Autolib, modeled after the French capital’s Velib bike-sharing program, is the best way to overcome consumer resistance to electrics, Bollore says. City-dwellers can use the cars for shopping, hauling kids, or weekend jaunts to the countryside without worrying about where to plug in at night. The Bluecar is a long way from the sleek luxury of a Model S. Those made for Autolib are a single color -- metallic gray -- and adorned with ads for the service in red and blue letters.

Autolib has about 3,000 Bluecars and 900 stations in and around Paris, with 500 more cars and 200 stations expected this year. Roughly 70,000 people have paid 120 euros for a year’s access to the cars, which then cost them 18 euro cents per minute to drive. Bollore says the Parisian operation can break even with about 10,000 more subscribers. Occasional users can also pay 9 euros per half-hour for one-off rides.

The cars were designed and built by Pininfarina SpA, the Italian auto designer and contract manufacturer. In June, France’s Renault SA will start making them in the English Channel port city of Dieppe. Bollore has sold about 450 of the $20,000 cars to consumers and companies. Last year, Bluecar introduced a convertible called Bluesummer and a commercial variant with a cargo area instead of rear seats.

Bollore says he chose Indianapolis for Bluecar’s first foray into the U.S. because of the city’s strong automotive culture -- think Indy 500 -- and the Midwest’s extremes of winter cold and summer heat, which will test the vehicles’ durability. By year-end, he expects to have 500 Blueindy cars and 200 charging stations across the sprawling city.

“Indianapolis shouldn’t be more complicated than Paris,” Bollore said at his grandparents’ manor house in suburban Paris, which serves as the headquarters of Blue Solutions SA, the company that oversees the effort.

Blue Solutions, which went public in 2013, developed its batteries using a technology called lithium metal polymer. Unlike Tesla’s lithium ion batteries, they don’t need liquid electrolytes to store electricity, which makes them lighter -- important in electric cars, where the battery can account for more than a quarter of the weight.

Nevada factory

Bollore says his batteries remain stable at temperatures as high as 170 degrees Celsius, while lithium ion has a greater fire risk. And he says his batteries can be recharged 3,000 times, at least triple the life of lithium ion. Tesla declined to comment.

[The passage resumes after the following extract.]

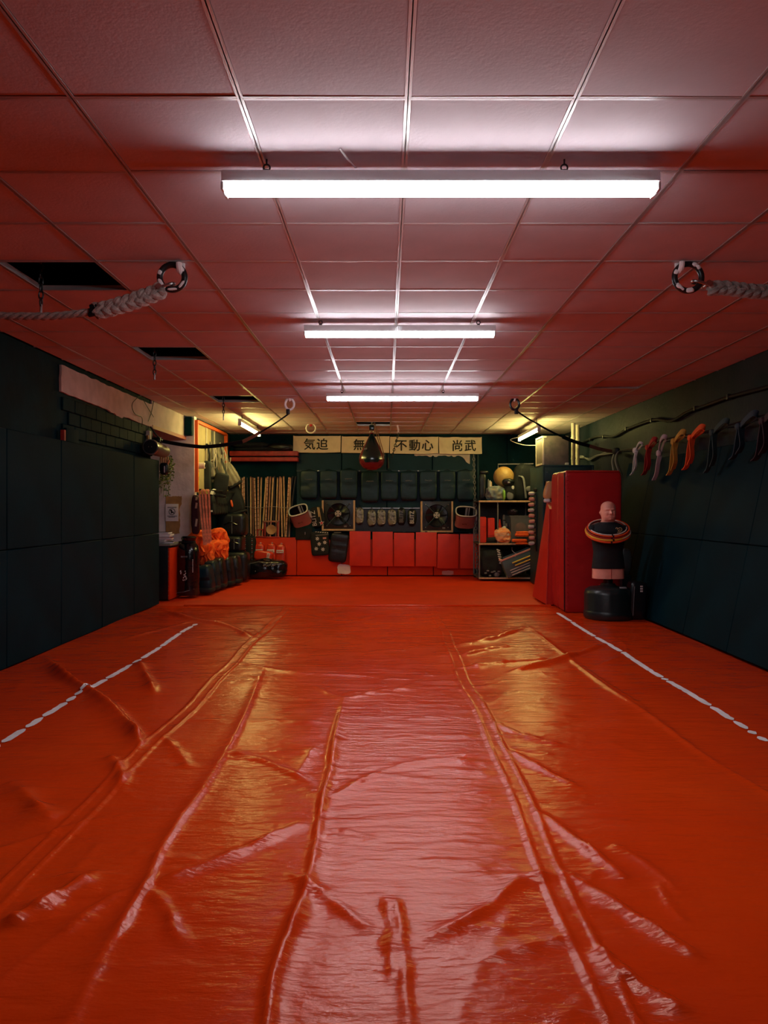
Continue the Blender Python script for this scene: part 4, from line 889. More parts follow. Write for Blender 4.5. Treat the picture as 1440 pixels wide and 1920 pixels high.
# black lettered kit bag
c = at(351, 1062, 11.35); t = thing('kit_bag', 'tall shiny black kit bag with white lettering standing by the white wall', 'bag', (c.x, 11.35, 0))
MB().lathe([(0, .004), (.16, .01), (.175, .05), (.165, .12), (.172, .3), (.165, .5), (.17, .66), (.15, .74), (.10, .80), (.12, .86), (.10, .885), (0, .87)], (c.x+.02, 11.35, .01), 28, wob=lambda a, z: .94+.06*noise.noise((math.cos(a)*2, math.sin(a)*2, z*7))+.05*math.sin(a*11)*max(0, z-.6)).build('bag_body', M_blackg, t)
MB().torus((c.x, 11.35, .81), .115, .012, rot('X', 90), 20, 6).build('drawstring', M_cable, t)
text('VENUM', .05, M_gprint, (c.x, 11.17, .60), 'lettering', t) if False else None
for k in range(5): MB().rbox((c.x-.04+k*.02, 11.172, .60), (.012, .004, .024), .001).build('letter', M_gprint, t)
rg = random.Random(4)
for k in range(16): MB().rbox((c.x-.03+rg.uniform(-.04, .05)+.002*k, 11.170, .40-k*.010+rg.uniform(-.01, .01)), (.012, .004, .018), .001, rot('Y', rg.uniform(-40, 40))).build('white_mark', M_wprint, t)
for k in range(9): MB().rbox((c.x+.115, 11.222, .55-k*.022), (.010, .004, .014), .001, rot('Z', 40)).build('letter', M_wprint, t)
MB().tube([(c.x-.13, 11.24, .06), (c.x, 11.165, .085), (c.x+.13, 11.24, .12)], .005, 5).build('zip', M_gprint, t)
# row of dark kick shields on the floor
rowp = [(391, 1108, 11.75, 1060), (402, 1106, 12.1, 1052), (415, 1100, 12.45, 1047), (430, 1096, 12.85, 1045), (444, 1092, 13.2, 1042)]
for i, (x, yb, Y, yt) in enumerate(rowp):
    p = at(x, yt, Y); H = p.z; t = thing('kick_shield', 'dark curved kick shield standing in the floor row, %s from the kit bag' % names[i], 'kick shield', (p.x, Y, 0), 'kick shields in a row on the floor')
    MB().soft((p.x-.03, Y, H/2+.01), (.20, .34, H), 4.5, 10, R=rot('Y', -7), amp=.01, fr=5, seed=i).build('pad', M_tealpad if i < 2 else M_black, t)
    MB().rbox((p.x-.02, Y-.172, H*.55), (.15, .012, .05), .004, rot('Y', -7)).build('grip_strap', M_black, t)
    MB().soft((p.x-.02, Y-.02, .06), (.22, .36, .1), 4, 5).build('bottom_pad', M_blackm, t)
# stacked big black pads
for i, (x0, x1, y0_, y1_, Y, lab) in enumerate(((416, 466, 1034, 1087, 13.75, 'lowest big black pad in the stack of three by the duffel'), (424, 456, 1005, 1034, 13.8, 'middle grey-black pad in the stack of three'), (410, 462, 962, 1005, 13.9, 'topmost big black pad in the stack of three'))):
    p, q = at(x0, y0_, Y), at(x1, y1_, Y); z0, z1 = (.008 if i == 0 else at(0, y1_, Y).z), p.z
    t = thing('block_pad', lab, 'pad', ((p.x+q.x)/2, Y, z0), 'stack of big black block pads')
    MB().soft(((p.x+q.x)/2, Y+.05, (z0+z1)/2), (q.x-p.x, .42, z1-z0-.004), 7, 9, amp=.008, seed=i+3).build('pad', M_black, t)
    MB().tube([((p.x+q.x)/2-.12, Y-.17, (z0+z1)/2), ((p.x+q.x)/2, Y-.19, (z0+z1)/2+.05), ((p.x+q.x)/2+.12, Y-.17, (z0+z1)/2)], .010, 6).build('handle', M_blackg, t)
    MB().tube([((p.x+q.x)/2+.02, Y-.165, z0+.05), ((p.x+q.x)/2+.02, Y-.165, z1-.05)], .006, 5).build('piping', M_gprint, t)
c = at(468, 1015, 14.75); t = thing('backpack', 'grey-black backpack with two red dotted zips beside the red arm shields', 'bag', c)
c.z = .62; MB().soft((c.x, 14.75, .52), (.24, .24, .52), 4, 10, amp=.012, seed=9).build('bag_body', M_blackm, t)
MB().soft((c.x, 14.75, .14), (.26, .26, .26), 5, 6).build('lower_pocket', M_black, t)
for dx in (-.06, .07):
    for k in range(12): MB().rbox((c.x+dx, 14.622-.006*math.sin(k/11*PI), .32+k*.037), (.012, .008, .016), .002).build('zip_tooth', M_rprint if k % 2 else M_wprint, t)
MB().tube(arc((c.x, 14.72, .77), .05, 0, PI, 8, (1, 0, 0), (0, 0, 1)), .01, 6).build('grab_handle', M_cable, t)
# cabinet in the recess + magazines
t = thing('low_cabinet', 'low black cabinet with an orange right edge in the left recess', 'cabinet', (-3.35, 11.2, 0))
MB().rbox((-3.40, 11.3, .385), (.56, .8, .77), .008).build('body', M_black, t); MB().rbox((-3.107, 11.3, .37), (.024, .8, .74), .004).build('side_panel', M_mat, t, label='orange side panel')
MB().rbox((-3.39, 11.3, .783), (.62, .84, .025), .004).build('top_board', M_gprint, t)
for k in range(10): MB().rbox((-3.115, 10.898, .06+k*.07), (.008, .006, .012), .002).build('staple', M_steel, t)
rg = random.Random(2)
for i in range(6):
    z = .797+i*.028; t = thing('magazine', '%s magazine or folder in the untidy stack on the low cabinet' % ['bottom', 'second', 'third', 'fourth', 'fifth', 'topmost'][i], 'magazine', (-3.3, 11.15, z), 'stack of magazines')
    Rm = rot('Z', rg.uniform(-14, 14)); c = Vector((-3.31+rg.uniform(-.03, .03), 11.15, z+.013)); 
    MB().rbox(c, (.34, .25, .018), .003, Rm).build('pages', M_paper, t); MB().rbox(c+Vector((0, 0, .011)), (.345, .255, .004), .001, Rm).rbox(c+Vector((0, 0, -.011)), (.345, .255, .004), .001, Rm).build('cover', (M_black, M_gprint, M_redbeam, M_black, M_paper, M_black)[i], t)
# kraft paper patch + notice
t = thing('kraft_sheet', 'torn brown kraft sheet taped on the white wall behind the notice', 'sheet', at(325, 1000, 12.1))
c0, c1 = at(310.5, 930, 12.14), at(340.5, 1001, 12.14); out = []
rg = random.Random(6)
for k in range(12): out.append((c0.x+(c1.x-c0.x)*k/11, c0.z+rg.uniform(-.012, .004)))
for k in range(1, 14): out.append((c1.x-.03*(k > 3)+rg.uniform(-.012, .012), c0.z+(c1.z-c0.z)*k/14))
for k in range(12): out.append((c1.x-.03+(c0.x-c1.x+.03)*k/11, c1.z+rg.uniform(-.004, .01)))
for k in range(1, 8): out.append((c0.x+rg.uniform(-.006, .006), c1.z+(c0.z-c1.z)*k/8))
MB().prism(out, 12.138, 12.146).build('paper', M_brown, t); MB().rbox(at(321, 998, 12.13), (.08, .004, .024), .001).build('tape_piece', M_tan, t)
t = thing('notice', 'white notice with a crossed-out boot in a circle on the kraft sheet', 'notice', at(322.5, 977, 12.12)); c = at(322.5, 961, 12.13)
MB().rbox(c, (.205, .006, .275), .001).build('paper', M_paper, t)
cc = at(322.5, 959.3, 12.122); MB().torus(cc, .048, .0045, I3, 28, 5).tube([cc+Vector((-.033, -.003, .033)), cc+Vector((.033, -.003, -.033))], .004, 5).build('prohibition_ring', M_ink, t)
MB().prism([(-.028, .03), (.004, .032), (.006, .005), (.03, -.006), (.031, -.02), (.004, -.02), (.0, -.028), (-.018, -.028), (-.012, -.006)], -.002, .002, c=cc+Vector((-.004, 0, 0))).build('boot_symbol', M_ink, t)
def dashes(y, a, b, h, seed):
    rg = random.Random(seed); x = a
    while x < b:
        wd = rg.uniform(1.0, 2.2); MB().rbox(at(min(x+wd/2, b), y, 12.124), (wd*.0085*.9, .003, h), .0005).build('print_line', M_ink, t); x += wd+.35
dashes(951.3, 314, 331, .012, 1); dashes(967.6, 313.6, 331, .010, 2); dashes(969.7, 316, 328, .010, 3)
# hanging plant
t = thing('trailing_plant', 'trailing green artificial plant hanging on the white wall by the glove', 'plant', at(312, 856, 11.9))
rg = random.Random(9)
stems = []
for k in range(26):
    x0 = 311+rg.uniform(-8, 9); ln = rg.uniform(35, 80); Y = 11.9+rg.uniform(-.1, .1); sway = rg.uniform(-7, 5)
    P = catmull([at(x0, 856+rg.uniform(-3, 6), Y), at(x0+sway*.3+4, 856+ln*.25, Y-.06), at(x0+sway*.7+2, 856+ln*.6, Y-.05), at(x0+sway, 856+ln, Y-.03)], 6); stems.append(P)
    MB().tube(P, .003, 4).build('stem', M_leaf, t)
lm = None
nl = 0
for P in stems:
    for j in range(1, len(P), 2):
        for s_ in range(2):
            if nl >= 290: break
            d = Vector((rg.uniform(-1, 1), rg.uniform(-1, .2), rg.uniform(-.8, .3))).normalized(); c = P[j]+d*.02; L = rg.uniform(.03, .05)
            W = d.cross(Vector((0, 1, 0.3))).normalized()*L*.3
            MB().add([c-d*L*.5, c+W, c+d*L*.5, c-W, c+Vector((0, -.006, .006))], [(0, 1, 4), (1, 2, 4), (2, 3, 4), (3, 0, 4)]).build('leaf', M_leaf if rg.random() < .6 else M_leaf2, t, fixn=False); nl += 1
MB().tube([at(311, 845, 11.95)+Vector((0, .21, 0)), at(311, 845, 11.95), at(311, 860, 11.9)], .006, 6).build('hanging_hook', M_iron, t)
# grey cylinder speaker on the left wall end
t = thing('wall_heater', 'grey cylindrical wall heater with a black round end, above the glove', 'heater', at(283, 842, 10.2)); a, b = at(265, 838, 9.9), at(303, 847, 10.6); a.x += .12; b.x += .04
d = (b-a).normalized(); q = rot('Z', 0)
MB().tube([a, a+d*.05, b-d*.03, b], [.095, .098, .085, .075], 20).build('body', M_greycan, t)
MB().tube([a-d*.012, a+d*.03], [.10, .102], 24).build('end_rim', M_steel, t); MB().tube([a-d*.02, a-d*.005], .088, 24).build('end_grille', M_black, t)
for k in (-1, 1): MB().soft(a-d*.024+Vector((k*.02, 0, .0)), (.012, .01, .012), 2, 2).build('screw', M_steel, t)
MB().rbox(at(270, 819, 10.2)+Vector((.05, 0, 0)), (.08, .08, .16), .01).build('junction_box', M_cond, t); MB().rbox(at(270, 820, 10.15)+Vector((.05, 0, 0)), (.03, .03, .05), .004).build('switch', M_brass, t)
MB().tube([at(292, 830, 10.35)+Vector((.05, 0, 0)), at(294, 822, 10.35)+Vector((.04, 0, 0)), at(290, 812, 10.3), at(282, 800, 10.3)], .012, 6).build('cable', M_cable, t)
t = thing('hanging_glove', 'black sparring glove with tan fingers hanging upside down below the heater', 'glove', at(300, 862, 10.6)); c = at(300, 879, 10.6)+Vector((.06, 0, 0))
MB().soft(c, (.12, .09, .17), 3.4, 8, fn=lambda o: Vector((o.x*(1+o.z*1.4), o.y, o.z))).build('cuff', M_black, t)
for k in range(4): MB().soft(c+Vector((-.045+k*.03, 0, .11+.012*math.sin(k*2))), (.03, .03, .13), 2.6, 4, R=rot('Y', (k-1.5)*4)).build('finger', M_tan, t)
MB().soft(c+Vector((.055, -.01, .08)), (.03, .03, .10), 2.6, 4, R=rot('Y', 25)).build('thumb', M_tan, t)
MB().tube([c+Vector((0, .02, .16)), c+Vector((0, .04, .26))], .01, 6).build('cord', M_cable, t); MB().rbox(c+Vector((.015, -.047, -.01)), (.014, .004, .09), .001).build('white_print', M_wprint, t)
t = thing('hook_plate', 'black hook plate on the left wall end where the strap is fastened', 'hook', at(295, 826, 10.55)); MB().rbox(at(295, 826, 10.55), (.12, .08, .09), .02).build('plate', M_black, t); MB().torus(at(300, 825, 10.5), .03, .008, I3, 12, 6).build('eye', M_iron, t)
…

To date, no car company has adopted Bollore’s technology. And the number of times car batteries can be recharged is of little importance because they’re not hard to replace and prices are likely to fall, said Andrew Lee, an auto consultant at Frost & Sullivan Inc.

“The number of cycles isn’t that relevant for automotive applications,” Lee said.

A factory Tesla is building in the Nevada desert is poised to change the math in its favor. The company says the $5 billion facility will open next year and produce a half million batteries annually by 2020. Blue Solutions expects to make about 5,000 batteries a year by 2017.

Tesla predicts its plant will help cut the price of lithium ion batteries by at least 30%. Lee says the figure is closer to two-thirds, a huge advantage, since batteries represent about half of the cost of electrics.

Bollore is the first to admit there’s no assurance he’ll be successful. With automakers and tech companies worldwide working on electrics, he faces intense competition on all fronts. Yet he says that given the extent of his other holdings -- Bollore is worth $6.2 billion, according to the Bloomberg Billionaires Index -- it’s a bet he’s willing to make.

“If this thing works, we’ll be very rich,” Bollore said. “If it doesn’t, we’ll still be very rich, and we’ll stop spending 300 million euros per year.”

Blue Solutions posted a net loss of 4.9 million euros in the first half of 2014 on revenue of 46 million euros, and its shares have fallen 30% since July. The company will issue financial results on March 19.

“Nobody understands the value of this business,” Bollore said. “Electricity storage is a market that can be measured in hundreds of billions of dollars.”